Я, конечно, допускаю, что у некоторых может быть свое понимании правозащиты. И это их лично право, дарованное им конституцией. Но лично для меня ни Меркачева, ни кто-то другой не являются мерилом правозащитника. И когда она говорит, как должен говорить правозащитник, а как не должен, то возникает вопрос: "А кто вы такая, Ева Михайловна, чтобы по вам мерили правозащиту?". Свое сугубое мнение – высказывайте, ради бога. Это право и ей, и мне даровано конституцией. Но высказывать мнение и оскорблять – это две больше разницы, как говорят в Одессе. За слова нужно отвечать, поэтому мы в судебном порядке будет привлекать ее к ответственности, будем просить суд сделать ей замечание. Надеюсь, Ева Михайловна вернется в то лоно, в котором она была несколько лет назад, когда была конструктивной коллегой. Что с ней случилось сейчас – я не понимаю.

 

– Уточню про бой Емельяненко в "Бутырке": это аналогия или такой запрос действительно был?

– Да, это я провел аналогию. Завтра в "Бутырку" сядет какой-нибудь известный актер, и что, нам театр устраивать? А потом, не дай бог, попадет туда какой-нибудь балерун и попросит станок и зеркало. И к чему мы придем?

– К бардаку.

– Да. У нас есть закон, и его нужно соблюдать. Когда Меркачева утверждает, что я хочу ужесточения условий содержания для заключенных – это опять голословное утверждение. Никто не давал ей право говорить от лица всех заключенных. Это раз. Второе – когда люди осуждены судом, следом убывают в исправительные колонии, а уже в местах отбытия наказания в соответствии с законом они могут принимать участие в культурно-массовой жизни колонии, то есть делать театральные постановки, музыкальные коллективы и так далее. К слову, ФСИН проводит прекрасный всероссийский творческий конкурс для осужденных. Пожалуйста! Этого никто не запрещает. А в следственном изоляторе это запрещено. И в СИЗО любой человек должен иметь равный доступ ко всем услугам и равное к себе отношение. Если мы не можем на территории России добиться того, чтобы перед законом были все равны, то давайте хотя бы сделаем это для тех, кто уже нарушил закон и находится под стражей, хотя бы они пусть будут равны.

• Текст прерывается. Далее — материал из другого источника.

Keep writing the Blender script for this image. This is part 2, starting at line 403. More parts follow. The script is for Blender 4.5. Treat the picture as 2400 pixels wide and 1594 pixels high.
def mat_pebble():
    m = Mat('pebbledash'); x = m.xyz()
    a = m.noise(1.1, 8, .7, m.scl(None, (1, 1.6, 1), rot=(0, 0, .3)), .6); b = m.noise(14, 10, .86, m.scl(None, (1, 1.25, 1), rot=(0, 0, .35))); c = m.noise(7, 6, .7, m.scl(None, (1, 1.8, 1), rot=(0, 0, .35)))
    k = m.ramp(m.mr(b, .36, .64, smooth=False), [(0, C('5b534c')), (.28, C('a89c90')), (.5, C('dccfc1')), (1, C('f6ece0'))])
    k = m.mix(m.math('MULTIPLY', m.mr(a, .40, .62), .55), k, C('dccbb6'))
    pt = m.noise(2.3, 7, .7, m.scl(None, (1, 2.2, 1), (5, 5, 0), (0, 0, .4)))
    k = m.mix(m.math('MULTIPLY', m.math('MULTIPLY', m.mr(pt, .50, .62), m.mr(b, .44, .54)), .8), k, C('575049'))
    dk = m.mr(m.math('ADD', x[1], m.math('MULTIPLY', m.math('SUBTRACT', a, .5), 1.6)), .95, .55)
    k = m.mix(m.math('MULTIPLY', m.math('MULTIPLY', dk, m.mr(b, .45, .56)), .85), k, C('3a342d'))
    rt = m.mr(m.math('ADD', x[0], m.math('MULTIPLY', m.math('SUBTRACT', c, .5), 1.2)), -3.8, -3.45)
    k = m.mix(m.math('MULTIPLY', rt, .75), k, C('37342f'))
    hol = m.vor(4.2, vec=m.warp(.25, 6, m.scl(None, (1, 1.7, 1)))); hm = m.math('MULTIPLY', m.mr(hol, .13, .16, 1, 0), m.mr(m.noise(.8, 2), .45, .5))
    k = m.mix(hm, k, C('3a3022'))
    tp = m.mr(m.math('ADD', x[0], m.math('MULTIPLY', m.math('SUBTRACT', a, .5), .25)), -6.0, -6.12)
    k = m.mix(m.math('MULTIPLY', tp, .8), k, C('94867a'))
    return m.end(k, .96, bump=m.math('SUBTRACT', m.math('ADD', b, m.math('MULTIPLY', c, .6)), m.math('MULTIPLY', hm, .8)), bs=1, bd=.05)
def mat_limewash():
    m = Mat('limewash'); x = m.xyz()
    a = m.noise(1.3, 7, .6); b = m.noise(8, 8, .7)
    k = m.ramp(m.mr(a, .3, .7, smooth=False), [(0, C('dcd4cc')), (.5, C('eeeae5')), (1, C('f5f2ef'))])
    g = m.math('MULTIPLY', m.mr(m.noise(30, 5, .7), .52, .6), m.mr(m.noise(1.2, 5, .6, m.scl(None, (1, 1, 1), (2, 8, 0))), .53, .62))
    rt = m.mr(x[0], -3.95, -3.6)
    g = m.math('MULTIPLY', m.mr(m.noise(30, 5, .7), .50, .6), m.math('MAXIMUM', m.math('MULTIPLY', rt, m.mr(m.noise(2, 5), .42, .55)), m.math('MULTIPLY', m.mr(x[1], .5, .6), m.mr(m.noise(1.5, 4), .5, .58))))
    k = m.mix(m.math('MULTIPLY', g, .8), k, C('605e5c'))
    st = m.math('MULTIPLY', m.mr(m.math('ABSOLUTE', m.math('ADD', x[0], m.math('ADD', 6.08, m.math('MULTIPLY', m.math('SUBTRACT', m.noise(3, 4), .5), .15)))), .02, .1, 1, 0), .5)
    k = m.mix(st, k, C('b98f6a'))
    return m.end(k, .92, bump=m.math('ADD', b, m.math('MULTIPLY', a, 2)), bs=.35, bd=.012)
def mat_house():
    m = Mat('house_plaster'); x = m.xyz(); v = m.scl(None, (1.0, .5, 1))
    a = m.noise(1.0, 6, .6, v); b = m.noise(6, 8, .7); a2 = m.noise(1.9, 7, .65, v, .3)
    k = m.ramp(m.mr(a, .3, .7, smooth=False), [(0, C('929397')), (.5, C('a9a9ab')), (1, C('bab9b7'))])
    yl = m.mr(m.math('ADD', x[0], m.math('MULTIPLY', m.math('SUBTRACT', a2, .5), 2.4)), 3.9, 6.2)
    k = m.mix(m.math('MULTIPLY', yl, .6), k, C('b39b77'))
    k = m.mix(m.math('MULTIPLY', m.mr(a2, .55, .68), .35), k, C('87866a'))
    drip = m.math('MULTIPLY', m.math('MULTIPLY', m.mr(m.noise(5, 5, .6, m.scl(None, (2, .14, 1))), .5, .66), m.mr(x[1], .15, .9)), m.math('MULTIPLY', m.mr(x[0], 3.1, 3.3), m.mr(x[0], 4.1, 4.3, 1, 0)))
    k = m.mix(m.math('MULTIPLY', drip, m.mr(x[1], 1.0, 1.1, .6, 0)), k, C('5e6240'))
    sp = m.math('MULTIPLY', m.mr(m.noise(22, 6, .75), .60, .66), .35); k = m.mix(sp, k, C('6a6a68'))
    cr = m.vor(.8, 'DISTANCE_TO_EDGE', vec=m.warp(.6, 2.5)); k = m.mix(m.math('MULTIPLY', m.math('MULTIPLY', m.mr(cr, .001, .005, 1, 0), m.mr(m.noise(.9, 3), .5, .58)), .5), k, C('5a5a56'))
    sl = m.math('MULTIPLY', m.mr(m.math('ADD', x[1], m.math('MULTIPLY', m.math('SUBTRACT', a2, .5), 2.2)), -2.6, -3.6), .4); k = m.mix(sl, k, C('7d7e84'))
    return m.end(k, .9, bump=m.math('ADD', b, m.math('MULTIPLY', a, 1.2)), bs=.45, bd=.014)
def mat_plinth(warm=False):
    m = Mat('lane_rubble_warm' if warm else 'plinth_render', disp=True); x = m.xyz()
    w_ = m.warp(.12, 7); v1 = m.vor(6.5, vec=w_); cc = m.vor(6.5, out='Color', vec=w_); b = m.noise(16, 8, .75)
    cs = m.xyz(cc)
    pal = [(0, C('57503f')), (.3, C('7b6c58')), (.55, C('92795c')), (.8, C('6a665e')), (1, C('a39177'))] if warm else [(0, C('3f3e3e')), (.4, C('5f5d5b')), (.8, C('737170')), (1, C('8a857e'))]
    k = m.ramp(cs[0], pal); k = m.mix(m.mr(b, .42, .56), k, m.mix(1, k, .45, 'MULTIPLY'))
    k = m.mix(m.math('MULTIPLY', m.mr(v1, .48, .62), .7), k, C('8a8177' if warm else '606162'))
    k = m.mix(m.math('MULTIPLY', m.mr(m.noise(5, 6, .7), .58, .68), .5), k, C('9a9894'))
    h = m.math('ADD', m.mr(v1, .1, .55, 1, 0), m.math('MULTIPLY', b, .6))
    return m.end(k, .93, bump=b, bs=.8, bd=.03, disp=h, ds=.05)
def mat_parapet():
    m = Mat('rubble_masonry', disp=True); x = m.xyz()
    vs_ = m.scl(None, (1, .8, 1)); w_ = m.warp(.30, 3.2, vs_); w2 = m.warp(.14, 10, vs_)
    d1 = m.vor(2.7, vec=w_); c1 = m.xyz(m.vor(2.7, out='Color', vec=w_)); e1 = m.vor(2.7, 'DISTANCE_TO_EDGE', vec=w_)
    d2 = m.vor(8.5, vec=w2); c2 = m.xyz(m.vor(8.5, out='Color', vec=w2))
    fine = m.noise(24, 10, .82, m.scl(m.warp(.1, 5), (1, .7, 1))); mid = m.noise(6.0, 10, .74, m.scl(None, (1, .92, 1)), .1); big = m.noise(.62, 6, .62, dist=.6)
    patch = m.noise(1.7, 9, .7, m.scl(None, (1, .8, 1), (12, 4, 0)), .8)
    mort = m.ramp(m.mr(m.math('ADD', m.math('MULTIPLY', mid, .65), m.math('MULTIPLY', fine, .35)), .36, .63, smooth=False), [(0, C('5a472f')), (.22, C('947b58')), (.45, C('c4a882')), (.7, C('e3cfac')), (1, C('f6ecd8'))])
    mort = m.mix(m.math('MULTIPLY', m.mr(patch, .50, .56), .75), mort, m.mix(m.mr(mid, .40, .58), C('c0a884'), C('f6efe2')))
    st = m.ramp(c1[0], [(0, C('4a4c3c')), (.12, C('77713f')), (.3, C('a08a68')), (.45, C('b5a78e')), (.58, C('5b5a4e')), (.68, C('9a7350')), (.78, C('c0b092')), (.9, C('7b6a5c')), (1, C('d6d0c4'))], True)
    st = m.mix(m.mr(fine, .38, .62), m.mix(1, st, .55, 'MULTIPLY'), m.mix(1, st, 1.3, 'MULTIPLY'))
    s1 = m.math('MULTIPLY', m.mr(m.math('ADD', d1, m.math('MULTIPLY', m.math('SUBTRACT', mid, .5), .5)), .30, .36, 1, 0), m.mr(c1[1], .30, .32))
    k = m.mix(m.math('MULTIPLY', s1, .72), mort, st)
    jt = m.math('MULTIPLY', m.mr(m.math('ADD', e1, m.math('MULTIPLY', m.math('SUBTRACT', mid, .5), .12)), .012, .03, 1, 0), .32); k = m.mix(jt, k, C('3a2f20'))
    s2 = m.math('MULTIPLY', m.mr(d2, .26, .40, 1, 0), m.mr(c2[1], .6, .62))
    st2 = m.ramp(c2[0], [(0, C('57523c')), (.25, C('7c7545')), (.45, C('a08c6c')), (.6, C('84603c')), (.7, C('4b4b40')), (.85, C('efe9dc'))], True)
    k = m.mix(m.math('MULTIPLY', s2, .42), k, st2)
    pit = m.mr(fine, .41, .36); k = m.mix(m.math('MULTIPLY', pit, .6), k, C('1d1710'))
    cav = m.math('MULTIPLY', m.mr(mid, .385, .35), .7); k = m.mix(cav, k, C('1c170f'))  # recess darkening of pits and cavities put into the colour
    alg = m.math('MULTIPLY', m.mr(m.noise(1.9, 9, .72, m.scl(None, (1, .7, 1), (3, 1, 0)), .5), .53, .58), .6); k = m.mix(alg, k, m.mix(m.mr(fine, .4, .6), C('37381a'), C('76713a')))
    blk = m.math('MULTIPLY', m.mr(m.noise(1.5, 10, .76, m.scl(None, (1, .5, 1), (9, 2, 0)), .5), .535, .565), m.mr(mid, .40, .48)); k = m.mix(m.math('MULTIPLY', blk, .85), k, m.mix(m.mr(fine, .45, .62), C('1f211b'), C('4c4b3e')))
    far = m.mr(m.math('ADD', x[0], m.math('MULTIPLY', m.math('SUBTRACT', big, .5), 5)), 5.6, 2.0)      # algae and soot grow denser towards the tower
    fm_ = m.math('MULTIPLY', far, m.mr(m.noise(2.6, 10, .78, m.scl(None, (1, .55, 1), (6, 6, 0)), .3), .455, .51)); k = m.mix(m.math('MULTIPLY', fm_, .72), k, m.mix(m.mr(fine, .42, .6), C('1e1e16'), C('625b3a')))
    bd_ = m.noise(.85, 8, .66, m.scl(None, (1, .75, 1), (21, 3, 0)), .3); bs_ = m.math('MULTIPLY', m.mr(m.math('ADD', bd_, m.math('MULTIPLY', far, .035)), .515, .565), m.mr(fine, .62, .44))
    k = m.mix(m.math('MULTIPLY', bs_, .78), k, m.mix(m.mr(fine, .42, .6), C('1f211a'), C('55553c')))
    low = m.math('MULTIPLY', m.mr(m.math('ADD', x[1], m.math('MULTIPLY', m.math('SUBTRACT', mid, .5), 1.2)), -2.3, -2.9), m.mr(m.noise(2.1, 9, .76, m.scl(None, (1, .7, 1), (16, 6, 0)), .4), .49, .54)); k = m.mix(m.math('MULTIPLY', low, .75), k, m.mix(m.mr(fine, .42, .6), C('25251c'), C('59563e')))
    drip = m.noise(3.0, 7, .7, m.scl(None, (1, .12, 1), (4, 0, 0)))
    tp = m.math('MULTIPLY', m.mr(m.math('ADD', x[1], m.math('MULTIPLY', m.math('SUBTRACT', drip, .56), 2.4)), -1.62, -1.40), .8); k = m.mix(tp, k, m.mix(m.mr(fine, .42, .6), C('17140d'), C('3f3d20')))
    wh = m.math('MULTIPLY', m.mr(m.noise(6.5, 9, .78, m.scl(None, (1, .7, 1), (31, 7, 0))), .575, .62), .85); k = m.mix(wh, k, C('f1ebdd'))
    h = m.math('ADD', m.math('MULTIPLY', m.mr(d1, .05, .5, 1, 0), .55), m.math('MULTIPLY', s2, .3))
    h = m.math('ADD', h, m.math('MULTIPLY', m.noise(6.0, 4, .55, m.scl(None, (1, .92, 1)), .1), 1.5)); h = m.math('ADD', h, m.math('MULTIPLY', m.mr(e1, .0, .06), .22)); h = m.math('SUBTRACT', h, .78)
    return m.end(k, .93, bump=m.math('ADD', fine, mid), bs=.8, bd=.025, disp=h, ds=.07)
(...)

– Скажите, какое лично у вас отношение к футболистам Кокорину и Мамаеву? И как вы смотрите на ситуацию, что они уже почти четыре месяца в СИЗО?

– Когда меня спрашивают, за кого я болею, то мой ответ таков: "Я – человек здоровый и ни за кого не болею. То есть футболом я не интересуюсь, а эти люди мне не друзья и не товарищи, поэтому каких-то личных отношений у нас быть не может.

Что касается второй части вашего вопроса про затягивание следствия, то я не вникал в дело. К тому же члены ОНК в соответствии с законом не имеют права вмешиваться в действия следствия и суда. То есть все это регламентировано законом. Наша прерогатива – это соблюдение законных прав и интересов людей в местах принудительного содержания.

Но! То, что я вижу из СМИ, из заявлений адвокатов Кокорина и Мамаева, конечно, для меня, как для практика, непонятно. То есть у них не убийство, не терроризм. И 4-6 месяцев вполне достаточно, чтобы передать дело в прокуратуру, в которой утверждают обвинительное заключение, и после направить его в суд, а он бы уже разбирался. Но опять же мы с вами не знаем всех подводных течений и камней, если суд находит основания, то здесь уже вопросы к суду.

– Разговаривали ли вы с кем-то из руководства "Бутырки" с целью предупредить их о недопустимости проведения такого футбольного матча на территории СИЗО?

– Ни начальник "Бутырки", ни руководитель московского управления ФСИН не могут согласовать такой матч – это не в их компетенции, хотя свою позицию до них довел. Такие решения принимает исключительно ФСИН России. Ева Михайловна уже заявляла, что контактирует по этому вопросу со всеми и через ФСИН продавливает проведение этого матча. Но, думаю, если ФСИН продавит эту игру, то это, на мой взгляд, будет незаконным распоряжением. И, как я уже говорил, планирую обратиться в Генпрокуратуру и СК РФ.